近松門左衛門が活躍した元禄時代、十八世紀始め頃の人形浄瑠璃(文楽)では、史実や伝承を脚色したものやお家騒動などの時代物は全五段、新聞の三面記事のような事件を扱う世話物は 上(中)下 が基本でした。
で、恋模様の扱いはというと、〈時代物の恋模様は主筋にならず、世話物は恋模様が主筋〉でした。近松作の時代物で、正徳五年(1715)に初演された『国姓爺合戦』に恋模様は全くなし。恋の話は、心中など世話物が一手に引き受けました。
『朝顔話』は恋物語にあらず
幕末の嘉永三年(1850)成立の『増補生写朝顔話』は全五段で、文楽ではその内「宇治川蛍狩り」「明石浦船別れ」「宿屋」「大井川」の段と、深雪と阿曽次郎の恋模様を描く場面がよく上演されます。

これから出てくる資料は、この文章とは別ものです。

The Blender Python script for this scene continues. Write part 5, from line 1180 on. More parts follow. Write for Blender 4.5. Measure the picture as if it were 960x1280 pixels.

秋月藩家老の娘 深雪は「蛍狩」で宮城阿曽次郎と出会ってお互いに一目ぼれ。阿曽次郎は「露の干ぬ間の朝顔を」の恋歌を深雪の扇に書きます。その後、深雪は阿曽次郎を追って家出。なかなか巡り合えない深雪は泣き暮らして盲目となり、瞽女にまで零落します。阿曽次郎は旅の途中の島田宿で「露の干ぬ間の朝顔を」を歌う深雪に気が付きますが、名乗らずに去ってしまいます。